小田原市桑原の水田の上に太陽光発電パネルを設置したソーラーシェアリング(営農型太陽光発電所)で3日、米の刈り取りが行われた。3年目にして実質的に初めての収穫に関係者も「ソーラーシェアリングで米が収穫できることが証明できてほっとした」と話した。
同施設は合同会社「小田原かなごてファーム」が12アールほどの休耕田に約200枚のパネルを設置して2018年3月に完成させた。水田に設置したのは県内初で、現在でも唯一という。
日照不足を懸念する声もあった中、1年目は無事に生育し、収穫を待つばかりだったが、同年9月末の台風で設備が倒壊。解体作業のために収穫は諦めざるを得なかった。設備は補強などを施して19年5月に再建。再び米作りに取り組んだが、2年目は生育が不十分で、思った収穫量が得られなかった。
満を持した3年目。稲は順調に生育し、9月には黄金色の稲穂がパネルの下で豊かに揺れた。

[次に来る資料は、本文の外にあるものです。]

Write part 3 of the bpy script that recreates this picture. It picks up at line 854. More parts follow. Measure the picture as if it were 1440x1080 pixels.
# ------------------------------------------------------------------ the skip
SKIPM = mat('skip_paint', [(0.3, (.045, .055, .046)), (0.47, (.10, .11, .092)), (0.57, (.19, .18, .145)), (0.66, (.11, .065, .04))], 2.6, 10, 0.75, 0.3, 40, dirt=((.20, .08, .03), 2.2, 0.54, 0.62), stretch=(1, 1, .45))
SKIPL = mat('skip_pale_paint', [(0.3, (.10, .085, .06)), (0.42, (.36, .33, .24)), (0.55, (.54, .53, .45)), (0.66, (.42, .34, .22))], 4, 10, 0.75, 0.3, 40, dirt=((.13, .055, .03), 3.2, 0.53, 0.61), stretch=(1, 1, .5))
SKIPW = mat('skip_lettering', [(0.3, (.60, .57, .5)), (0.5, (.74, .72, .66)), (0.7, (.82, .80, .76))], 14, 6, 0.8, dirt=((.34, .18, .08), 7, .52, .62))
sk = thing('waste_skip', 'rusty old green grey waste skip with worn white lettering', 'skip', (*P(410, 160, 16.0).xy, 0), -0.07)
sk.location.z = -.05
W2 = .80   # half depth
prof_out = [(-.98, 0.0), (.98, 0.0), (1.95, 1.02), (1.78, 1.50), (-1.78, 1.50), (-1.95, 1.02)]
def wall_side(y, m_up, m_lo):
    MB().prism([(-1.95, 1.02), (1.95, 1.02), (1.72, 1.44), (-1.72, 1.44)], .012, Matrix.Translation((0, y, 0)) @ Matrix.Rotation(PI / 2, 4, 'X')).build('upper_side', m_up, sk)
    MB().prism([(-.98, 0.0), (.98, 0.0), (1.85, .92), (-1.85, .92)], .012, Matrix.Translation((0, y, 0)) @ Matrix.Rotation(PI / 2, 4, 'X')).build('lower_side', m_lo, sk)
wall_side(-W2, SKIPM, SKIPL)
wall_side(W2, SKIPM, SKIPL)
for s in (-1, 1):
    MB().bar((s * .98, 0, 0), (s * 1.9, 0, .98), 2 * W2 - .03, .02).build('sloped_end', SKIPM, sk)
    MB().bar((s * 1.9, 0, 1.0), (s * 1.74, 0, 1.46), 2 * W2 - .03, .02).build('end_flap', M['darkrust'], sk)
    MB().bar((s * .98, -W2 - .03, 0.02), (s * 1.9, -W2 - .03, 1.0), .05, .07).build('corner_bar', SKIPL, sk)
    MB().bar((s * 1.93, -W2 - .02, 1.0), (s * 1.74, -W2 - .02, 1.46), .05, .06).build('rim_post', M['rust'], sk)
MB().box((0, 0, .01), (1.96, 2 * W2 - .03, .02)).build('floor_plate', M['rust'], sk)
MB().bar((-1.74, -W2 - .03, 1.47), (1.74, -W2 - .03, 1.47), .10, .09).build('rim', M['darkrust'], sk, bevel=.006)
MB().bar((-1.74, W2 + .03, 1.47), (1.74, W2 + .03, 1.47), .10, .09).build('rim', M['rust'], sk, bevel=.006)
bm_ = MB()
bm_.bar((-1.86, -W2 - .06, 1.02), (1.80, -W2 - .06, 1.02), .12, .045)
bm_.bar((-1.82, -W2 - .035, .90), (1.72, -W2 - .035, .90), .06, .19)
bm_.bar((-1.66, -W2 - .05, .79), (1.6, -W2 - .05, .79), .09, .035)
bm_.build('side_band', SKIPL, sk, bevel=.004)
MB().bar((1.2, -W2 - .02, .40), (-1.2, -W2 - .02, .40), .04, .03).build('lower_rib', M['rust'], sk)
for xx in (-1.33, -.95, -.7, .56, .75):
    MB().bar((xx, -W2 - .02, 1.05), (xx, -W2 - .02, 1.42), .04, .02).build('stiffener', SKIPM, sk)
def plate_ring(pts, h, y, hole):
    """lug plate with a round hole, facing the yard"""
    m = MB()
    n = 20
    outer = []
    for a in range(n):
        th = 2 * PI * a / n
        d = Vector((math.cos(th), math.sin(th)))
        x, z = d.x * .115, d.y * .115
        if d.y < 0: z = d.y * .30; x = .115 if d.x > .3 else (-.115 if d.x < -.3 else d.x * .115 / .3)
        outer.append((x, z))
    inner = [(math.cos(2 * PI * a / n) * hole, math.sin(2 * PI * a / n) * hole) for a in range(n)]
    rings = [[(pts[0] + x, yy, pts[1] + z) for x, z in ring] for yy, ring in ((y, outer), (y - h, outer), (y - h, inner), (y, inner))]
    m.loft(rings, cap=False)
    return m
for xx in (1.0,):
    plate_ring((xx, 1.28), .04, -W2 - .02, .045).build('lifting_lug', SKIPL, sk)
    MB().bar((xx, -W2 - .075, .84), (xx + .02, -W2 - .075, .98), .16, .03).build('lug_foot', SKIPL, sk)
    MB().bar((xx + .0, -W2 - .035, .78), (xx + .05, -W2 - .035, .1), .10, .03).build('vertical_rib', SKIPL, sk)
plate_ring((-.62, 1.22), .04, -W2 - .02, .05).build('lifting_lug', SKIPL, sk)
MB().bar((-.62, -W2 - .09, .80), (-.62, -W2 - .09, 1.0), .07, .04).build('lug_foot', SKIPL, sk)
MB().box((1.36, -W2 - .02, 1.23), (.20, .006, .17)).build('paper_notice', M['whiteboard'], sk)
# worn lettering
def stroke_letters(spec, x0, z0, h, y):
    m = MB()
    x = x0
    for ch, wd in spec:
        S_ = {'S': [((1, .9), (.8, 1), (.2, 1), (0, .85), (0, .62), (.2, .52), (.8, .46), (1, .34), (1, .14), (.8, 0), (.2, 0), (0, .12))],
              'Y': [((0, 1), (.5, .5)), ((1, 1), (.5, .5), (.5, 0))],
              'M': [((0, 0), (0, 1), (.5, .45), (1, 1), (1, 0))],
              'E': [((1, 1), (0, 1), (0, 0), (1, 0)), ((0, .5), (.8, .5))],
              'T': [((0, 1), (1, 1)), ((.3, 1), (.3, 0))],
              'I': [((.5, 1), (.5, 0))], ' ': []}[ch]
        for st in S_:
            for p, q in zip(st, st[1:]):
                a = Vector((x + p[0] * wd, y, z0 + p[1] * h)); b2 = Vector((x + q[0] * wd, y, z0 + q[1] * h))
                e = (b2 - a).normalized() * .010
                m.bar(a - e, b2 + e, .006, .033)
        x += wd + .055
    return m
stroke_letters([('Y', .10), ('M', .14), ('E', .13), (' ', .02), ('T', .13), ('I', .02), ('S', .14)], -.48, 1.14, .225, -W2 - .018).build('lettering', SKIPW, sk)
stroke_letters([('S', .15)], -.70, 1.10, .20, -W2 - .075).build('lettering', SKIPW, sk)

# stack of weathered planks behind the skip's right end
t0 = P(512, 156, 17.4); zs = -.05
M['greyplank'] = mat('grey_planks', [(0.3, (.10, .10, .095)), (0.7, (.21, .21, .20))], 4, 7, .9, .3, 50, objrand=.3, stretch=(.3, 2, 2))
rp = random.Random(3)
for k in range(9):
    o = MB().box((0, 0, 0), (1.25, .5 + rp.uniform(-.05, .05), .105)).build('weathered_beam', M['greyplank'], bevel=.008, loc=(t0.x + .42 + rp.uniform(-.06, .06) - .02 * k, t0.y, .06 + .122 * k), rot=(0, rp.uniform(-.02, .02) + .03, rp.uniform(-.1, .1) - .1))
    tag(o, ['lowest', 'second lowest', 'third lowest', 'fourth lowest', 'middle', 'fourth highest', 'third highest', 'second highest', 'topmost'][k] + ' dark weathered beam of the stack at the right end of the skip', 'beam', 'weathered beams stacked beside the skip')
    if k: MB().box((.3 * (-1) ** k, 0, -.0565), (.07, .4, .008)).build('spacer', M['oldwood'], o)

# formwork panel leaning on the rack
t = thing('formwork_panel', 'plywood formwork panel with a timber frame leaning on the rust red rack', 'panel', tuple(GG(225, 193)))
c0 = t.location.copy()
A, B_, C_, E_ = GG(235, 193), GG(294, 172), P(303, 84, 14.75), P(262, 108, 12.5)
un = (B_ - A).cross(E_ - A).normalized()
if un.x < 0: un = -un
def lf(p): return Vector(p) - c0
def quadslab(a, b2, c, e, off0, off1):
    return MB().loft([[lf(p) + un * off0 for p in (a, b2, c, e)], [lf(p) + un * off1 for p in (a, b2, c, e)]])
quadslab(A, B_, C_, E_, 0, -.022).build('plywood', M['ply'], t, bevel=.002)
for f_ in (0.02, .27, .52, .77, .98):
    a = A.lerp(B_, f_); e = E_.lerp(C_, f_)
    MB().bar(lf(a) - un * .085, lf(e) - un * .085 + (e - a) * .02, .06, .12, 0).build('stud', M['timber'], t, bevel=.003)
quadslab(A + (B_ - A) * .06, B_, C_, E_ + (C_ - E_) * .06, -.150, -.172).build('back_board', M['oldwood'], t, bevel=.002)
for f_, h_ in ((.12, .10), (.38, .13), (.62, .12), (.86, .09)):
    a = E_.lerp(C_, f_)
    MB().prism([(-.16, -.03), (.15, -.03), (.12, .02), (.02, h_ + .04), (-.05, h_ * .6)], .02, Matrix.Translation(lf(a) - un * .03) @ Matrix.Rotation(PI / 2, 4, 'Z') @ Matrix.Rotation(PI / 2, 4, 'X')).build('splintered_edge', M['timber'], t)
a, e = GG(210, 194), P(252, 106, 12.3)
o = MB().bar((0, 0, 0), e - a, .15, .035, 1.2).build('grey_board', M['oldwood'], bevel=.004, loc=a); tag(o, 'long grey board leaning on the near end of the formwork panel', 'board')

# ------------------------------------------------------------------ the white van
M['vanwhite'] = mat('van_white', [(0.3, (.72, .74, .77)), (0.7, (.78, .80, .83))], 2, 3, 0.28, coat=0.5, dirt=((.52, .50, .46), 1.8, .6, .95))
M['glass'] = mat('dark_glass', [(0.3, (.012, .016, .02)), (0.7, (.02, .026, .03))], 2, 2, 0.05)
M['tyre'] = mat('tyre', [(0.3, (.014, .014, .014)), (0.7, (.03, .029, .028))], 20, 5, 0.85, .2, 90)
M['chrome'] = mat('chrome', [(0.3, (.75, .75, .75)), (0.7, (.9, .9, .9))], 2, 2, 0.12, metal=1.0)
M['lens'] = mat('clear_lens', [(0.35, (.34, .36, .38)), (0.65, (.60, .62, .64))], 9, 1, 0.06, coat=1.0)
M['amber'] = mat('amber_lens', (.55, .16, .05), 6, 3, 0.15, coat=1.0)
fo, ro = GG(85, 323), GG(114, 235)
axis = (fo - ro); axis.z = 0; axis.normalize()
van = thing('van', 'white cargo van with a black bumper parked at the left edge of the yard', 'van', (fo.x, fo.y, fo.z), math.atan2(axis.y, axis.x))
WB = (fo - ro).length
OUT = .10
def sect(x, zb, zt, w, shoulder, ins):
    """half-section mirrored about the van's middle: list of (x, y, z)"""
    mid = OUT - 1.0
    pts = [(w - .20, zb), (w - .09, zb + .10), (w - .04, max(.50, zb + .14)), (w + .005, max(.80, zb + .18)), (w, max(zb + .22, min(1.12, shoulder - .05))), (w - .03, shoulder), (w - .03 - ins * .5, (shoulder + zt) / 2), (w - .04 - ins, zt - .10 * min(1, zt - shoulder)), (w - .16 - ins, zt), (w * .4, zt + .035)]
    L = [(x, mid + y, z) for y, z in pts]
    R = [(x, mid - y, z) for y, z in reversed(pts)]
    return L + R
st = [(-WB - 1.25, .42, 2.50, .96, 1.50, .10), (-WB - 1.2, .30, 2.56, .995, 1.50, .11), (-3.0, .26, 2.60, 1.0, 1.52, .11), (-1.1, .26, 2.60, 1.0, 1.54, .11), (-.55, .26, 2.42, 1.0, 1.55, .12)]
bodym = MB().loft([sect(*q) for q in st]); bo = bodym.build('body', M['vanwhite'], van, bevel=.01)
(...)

この日の収穫ではボランティアら約20人が参加し、コンバインで収穫した後、残りの稲を鎌で丁寧に刈っていった。
収穫は240キロほどで、全量を井上酒造(大井町)で酒にして販売する予定。同社の小山田大和代表社員は「遊休地をよみがえらせて、6次産業化で価値を上げたい。その一歩となれば」と意気込んでいた。